The PMP exam is essential for anyone seeking a career in project management. It determines whether or not you have the competence and expertise required to be an efficient project management professional. The PMP is not an overly complex exam. However, it can get a bit tricky at times with all the formulas you have to remember. There are around 40 formulas that individuals should know and comprehend before giving the PMP test. Sound intimidating, doesn’t it?

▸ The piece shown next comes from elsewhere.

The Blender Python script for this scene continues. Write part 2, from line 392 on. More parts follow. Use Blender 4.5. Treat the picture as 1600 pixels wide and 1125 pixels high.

The good news is that you don’t have to study (extensively) and remember all forty of them to clear the exam. Just a quick look at most of them will suffice. However, there are five formulas (given below) that you need to understand completely before taking the PMP exam.
-
Return on Investment
The first formula is for calculating the return on investment (ROI). The formula is used to determine the amount of money accumulated or lost with relation to the actual investment. That is why it is commonly referred to as the ‘profit and loss formula’. The ROI facilitates the project manager figure out which project serves as the best investment. For instance, if the first project has an ROI of 25%, the second project’s ROI is 30% and the ROI of the third one is 35%, in this case the third project is the best investment because its ROI is the highest, all other factors remaining constant.
-
Internal Rate of Return
The next one is the internal rate of return (IRR). The formula primarily serves as a capital project budgeting metric to assess whether an investment is worth making. Furthermore, it compares the current value of the cash flow to the original investment which then gives the IRR value. To put it into perspective, imagine a project manager has to compare a couple of different projects and decide which one is best for his company he can do so using IRR. Upon calculating the IRR of those projects, i.e. 20% for project 1 and 25% for project 2, he concludes that the second project is a better option.
-
Cost Performance Index
Another fundamental formula that you need to study is the cost performance index (CPI). The CPI is determined by dividing the original cost with the earned value. As the name implies, the CPI assesses the cost performance of a particular project, i.e. whether the budget has been used as planned.
-
Net Present Value
The net present value (NPV) is used to evaluate the success of a particular investment. In short, it serves as a capital project financial metric. Moreover, it takes into account the current inflow and outflow of cash. So a project manager can judge the profitability of a particular project by looking at its NPV.
-
Schedule Variance
This formula is extremely important as it is used for evaluating the schedule performance of a particular project. In addition, it takes into account whether or not the project in on track with the schedule. It is derived by subtracting the earned value from the planned value of the given project.
These are five important formulas you should study before appearing for the PMP exam.